Iran to face travel bans, more asset freezes

Updated: 2008-01-26 14:54

UNITED NATIONS -- Iran could face travel restrictions and bans on some of its citizens and an expansion of asset freezes imposed under two previous UN Security Council resolutions, according to "elements for a third sanctions resolution" made available Friday.

The proposal, agreed by Britain, China, France, Germany, the United States and Russia Tuesday, also expressed the willingness of the six countries "to further enhance diplomatic efforts to promote resumption of dialogue, and consultations on the basis of their offer to Iran."

The latest proposed measures, which will be the basis of deliberations by the 15-member UN Security Council in the coming weeks on a third resolution on the Iranian nuclear issue, include travel restrictions, travel bans, asset freezes, curbs on dual-use items, export credit bans, financial monitoring, cargo inspections, and possible "next steps" on Tehran.

The Security Council was scheduled to discuss the Iranian nuclear issue Friday, but developments in the Middle East pushed the item to next Monday, diplomats said.

According to the "elements," a copy of which was obtained by Xinhua, all states are urged to "exercise vigilance and restraint regarding the entry into or transit through their territories of individuals who are engaged in, directly associated with or providing support for Iran's proliferation sensitive nuclear activities or for the development of nuclear weapon delivery systems."
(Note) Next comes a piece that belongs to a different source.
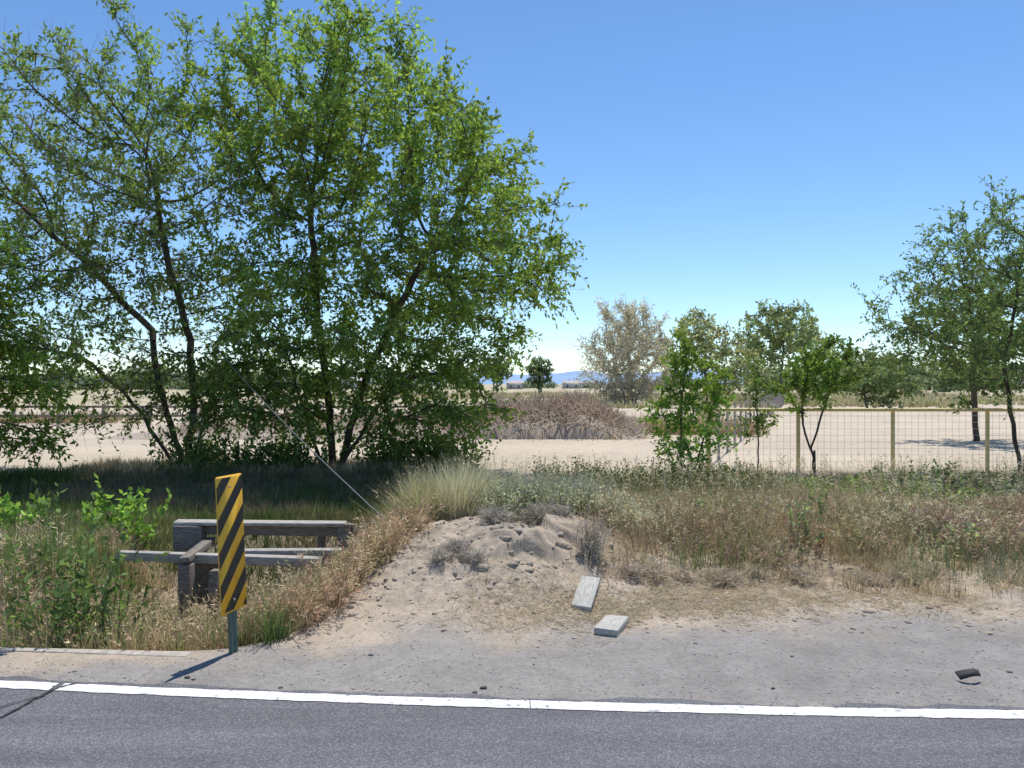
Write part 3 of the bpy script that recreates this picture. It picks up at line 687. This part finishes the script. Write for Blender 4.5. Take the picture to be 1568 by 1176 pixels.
# ------------------------------------------------------------------ tumbleweeds / dead brush
def tumble(name,balls,rx,rz,n,col,seg=5,th=.0027,upb=0.):
    m=MB()
    for bx,by,sc in balls:
        z=float(hgt(bx,by)); nn=int(n*sc)
        d=unit(R.normal(0,1,(nn,3))); d[:,2]=np.abs(d[:,2])
        p=np.tile([bx,by,z],(nn,1))+R.normal(0,.035,(nn,3)); L=rx*sc*(.5+.7*R.random(nn)); cur=p; dr=unit(d+np.array([0,0,upb]))
        c=np.array(col)*R.uniform(.5,1.35,(nn,1))
        for s in range(seg):
            nx=cur+dr*(L/seg)[:,None]*np.array([1,1,rz/rx]); tubes(m,cur,nx,th*(1-s/seg*.6),th*(1-(s+1)/seg*.6),3,c)
            sd=unit(dr+R.normal(0,.8,(nn,3))); tubes(m,cur,cur+sd*(L*.28)[:,None],th*.6,th*.3,3,c)
            sd=unit(dr+R.normal(0,.9,(nn,3))); tubes(m,nx,nx+sd*(L*.2)[:,None],th*.5,th*.3,3,c)
            cur=nx; dr=unit(dr+R.normal(0,.35,(nn,3)))
    return m.obj(name,M_GRASS)
GB=(.62,.57,.49)
tumble('tumbleweed',[(-.60,6.98,.6),(-.42,7.06,.85),(-.30,6.94,.5),(-.50,7.2,.8)],.20,.13,280,(.68,.62,.54))
tumble('tumbleweed',[(-.15,7.68,1),(.03,7.62,.7)],.20,.09,240,GB)
tumble('tumbleweed',[(.32,8.1,1),(.2,8.2,.7),(.48,8.0,.6)],.22,.17,280,GB)
tumble('dead_bush',[(.72,7.25,1),(.66,7.3,.8)],.20,.44,80,(.80,.72,.60),upb=1.3,th=.0036)
tumble('tumbleweed',[(1.25,7.2,1),(1.5,7.25,.8),(1.05,7.1,.6)],.24,.09,220,(.72,.63,.50))
tumble('tumbleweed',[(1.9,7.3,1),(2.2,7.4,.7),(2.6,7.35,.9)],.26,.08,220,(.74,.65,.50))
tumble('tumbleweed',[(3.5,7.35,1),(3.85,7.45,.8),(3.2,7.3,.7)],.28,.08,220,(.72,.63,.49))
m=MB(); 
def pile_h(x): return 1.12*np.exp(-(np.abs(x-1.2)/2.5)**4)*(.65+.65*fbm(x,x*0,.9,3))+.5*np.exp(-((x+3.0)/1.8)**2)+.4*np.exp(-((x+8)/4)**2)
n=19000; x=R.uniform(-12,4.6,n); x[:15000]=R.uniform(-2,4.4,15000); hh=pile_h(x); y=29+R.normal(0,1,n)*.9
z=hh*np.sqrt(np.clip(1-((y-29)/2.6)**2,0,1))*(R.random(n)**.3)
P=np.stack([x,y,z],1); d=unit(R.normal(0,1,(n,3))+np.array([0,0,.35])); L=R.uniform(.12,.65,n)
c=pick((x,y),[(.70,.63,.55),(.76,.68,.58),(.62,.54,.46),(.70,.57,.46)],.6,4)*R.uniform(.65,1.25,(n,1))
tubes(m,P,P+d*L[:,None],.016,.007,3,c)
xx=np.linspace(-14,4.6,120); yy=np.linspace(26.6,31.4,24); XX,YY=np.meshgrid(xx,yy)
ZZ=pile_h(XX)*np.sqrt(np.clip(1-((YY-29)/2.4)**2,0,1))*(.6+.45*fbm(XX,YY,2))-.05
I=np.arange(XX.size).reshape(XX.shape); a,b,c2,d2=I[:-1,:-1].ravel(),I[:-1,1:].ravel(),I[1:,1:].ravel(),I[1:,:-1].ravel()
m.add(np.stack([XX,YY,ZZ],-1),np.concatenate([np.stack([a,b,c2],1),np.stack([a,c2,d2],1)]),(.48,.41,.34))
m.obj('brush_pile',M_GRASS)
m=MB(); 
def field_tufts(n,x0,x1,y0,y1,h,w,pal):
    C=region(n,x0,x1,y0,y1,lambda x,y:sm(.38,.55,fbm(x,y,.15,3))); tufts(m,C,9,.2,h,w,.5,lambda x,y:pick((x,y),pal,.3,2))
field_tufts(1500,3.5,9,29,36,.5,.03,[(.52,.40,.27),(.56,.44,.29),(.40,.39,.21)])
field_tufts(2000,-30,-4,37,42,.4,.04,[(.46,.34,.25),(.44,.40,.23),(.48,.37,.27)])
field_tufts(3000,-30,70,95,150,.5,.10,[(.46,.41,.25),(.41,.41,.23),(.50,.41,.3)])
field_tufts(2400,5,60,60,90,.5,.07,[(.48,.45,.25),(.38,.40,.21),(.50,.44,.3)])
field_tufts(900,-9,3.5,26.5,27.6,.25,.02,[(.50,.41,.26),(.44,.42,.24)])
m.obj('field_scrub',M_GRASS)

# ------------------------------------------------------------------ distant sheds and mountain
def shed(x,y,w,dp,h,rh):
    e=empty('farm_shed'); m=MB(); box(m,(x,y,h/2),(w,dp,h)); m.obj('walls',M_WALLW,e)
    m=MB(); V=[(x-w/2-.3,y-dp/2-.3,h),(x+w/2+.3,y-dp/2-.3,h),(x+w/2+.3,y+dp/2+.3,h),(x-w/2-.3,y+dp/2+.3,h),(x-w/2-.3,y,h+rh),(x+w/2+.3,y,h+rh)]
    m.add(V,[(0,1,5),(0,5,4),(2,3,4),(2,4,5),(0,4,3),(1,2,5)],(.3,.3,.3)); m.obj('roof',M_ROOF,e)
    m=MB()
    for i in range(2): box(m,(x-w*.25+i*w*.5,y-dp/2-.03,h*.40),(w*.09,.05,h*.5))
    m.obj('doors_and_windows',M_DARK,e)
shed(24,330,7,6,2.3,.9); shed(32,345,5,5,2.2,.8); shed(1.0,300,6,5,2.2,.9); shed(-60,290,14,8,3,1.2)
m=MB(); xm=np.linspace(-5200,5200,260); prof=60+150*fbm(xm/700,xm*0,1.,5)*(.7+.6*np.exp(-((xm-350)/900)**2))-40
prof=np.maximum(prof,10)
V=np.concatenate([np.stack([xm,xm*0+5600,xm*0-20],1),np.stack([xm,xm*0+5900,prof*.6],1),np.stack([xm,xm*0+6200,prof],1)]); n=len(xm); i=np.arange(n-1)
m.add(V,np.concatenate([np.stack([i,i+1,n+i+1],1),np.stack([i,n+i+1,n+i],1),np.stack([n+i,n+i+1,2*n+i+1],1),np.stack([n+i,2*n+i+1,2*n+i],1)]),(.3,.4,.6))
m.obj('mountain_range',M_MOUNT,smooth=True)

# ------------------------------------------------------------------ light, sky, camera
el=math.radians(68); rot=math.radians(22)
w=bpy.data.worlds.new("World"); scene.world=w; w.use_nodes=True
nt=w.node_tree; bg=nt.nodes['Background']; sky=nt.nodes.new('ShaderNodeTexSky'); sky.sky_type='NISHITA'
sky.sun_disc=False; sky.sun_elevation=el; sky.sun_rotation=rot; sky.altitude=1500; sky.air_density=1.0; sky.dust_density=0.0; sky.ozone_density=4.0
hs=nt.nodes.new('ShaderNodeHueSaturation'); hs.inputs['Saturation'].default_value=1.10; hs.inputs['Value'].default_value=1.12
nt.links.new(sky.outputs[0],hs.inputs['Color']); nt.links.new(hs.outputs[0],bg.inputs[0]); bg.inputs[1].default_value=.15
ld=bpy.data.lights.new('sun','SUN'); ld.energy=5.0; ld.angle=math.radians(.5); ld.color=(1,.96,.90)
lo=bpy.data.objects.new('sun',ld); scene.collection.objects.link(lo)
ds=Vector((math.sin(rot)*math.cos(el),math.cos(rot)*math.cos(el),math.sin(el)))
lo.rotation_euler=ds.to_track_quat('Z','Y').to_euler(); lo.location=(10,20,30)
cd=bpy.data.cameras.new('camera'); cam=bpy.data.objects.new('camera',cd); scene.collection.objects.link(cam)
cam.location=(0,0,CAM_H); cam.rotation_euler=(math.radians(90),0,0); cd.lens=28.7; cd.sensor_width=36; cd.clip_end=20000; cd.clip_start=.05
scene.camera=cam
scene.view_settings.view_transform='Standard'; scene.view_settings.look='None'; scene.view_settings.exposure=0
The travel restrictions also apply to people "involved in procurement of the prohibited items, goods, equipment, materials and technology" specified in UN Security Council Resolution 1737.

The elements contain mandatory bans on entry and transit of designated individuals "provided that nothing ... shall oblige a state to refuse its own nationals entry into its territory."

The proposal calls for an expansion of freezes imposed under UN Security Council resolutions 1737 and 1747 to cover additional persons and entities "and any persons acting on their behalf or at their direction, and to entities owned or controlled by them."

In addition to curbs on dual-use items, the proposal also urges countries to "exercise vigilance in entering into new commitments for public provided financial support for trade with Iran, including the granting of export credits, guarantees or insurance, to their nationals or entities involved in such trade in order to avoid such financial support contributing to the proliferation sensitive nuclear activities, or to the development of nuclear weapon delivery systems."

It also calls for "vigilance over the activities of financial institutions in their territories with all banks domiciled in Iran, in particular with Bank Melli and Bank Saderat, and their branches and subsidiaries abroad, in order to avoid such activities contributing to the proliferation sensitive nuclear activities, or to the development of nuclear weapon delivery systems."

On cargo inspection, the proposal urges countries "to inspect the cargoes to and from Iran, of aircraft and vessels at their airports and seaports owned or operated by Iran Air Cargo and Islamic Republic of Iran Shipping Line, provided there are reasonable grounds to believe that the aircraft/vessel is transporting goods prohibited under" previous resolutions and a third one, which will be based on the "elements."

The proposal expresses "serious concern" over Iran's failure to establish "full and sustained suspension of all enrichment-related and reprocessing activities and heavy water-related projects" and to resume cooperation with the International Atomic Energy Agency (IAEA).

On the next steps, the proposal "requests within 90 days a further report from the Director General of the IAEA on whether Iran has established full and sustained suspension of all activities" mentioned in Resolutions 1737, 1747 and the upcoming third resolution to the IAEA Board of Directors and "in parallel to the Security Council for its consideration."

Based on that report, the UN Security Council will then decide whether to suspend or terminate sanctions on Iran, or to "adopt further appropriate measures" under Article 41 of Chapter VII of the UN Charter.

On the diplomatic front, the latest proposal tells of a desire for "seeking a comprehensive, long-term and proper solution" of the Iranian nuclear issue "which would allow for the development of all-round relations and wider cooperation with Iran based on mutual respect and the establishment of international confidence in the exclusively peaceful nature" of Iran's nuclear program.

The "elements" welcomes an agreement between Tehran and the IAEA "to resolve all outstanding issues concerning Iran's nuclear program" and progress made in that regard. It encourages the IAEA to continue its work to clarify all outstanding issues to help "re-establish international confidence in the exclusively peaceful nature of Iran's nuclear activities."

It says direct talks and negotiations with Iran will start "as long as Iran suspends all enrichment-related and reprocessing activities, including research and development, as verified by the IAEA."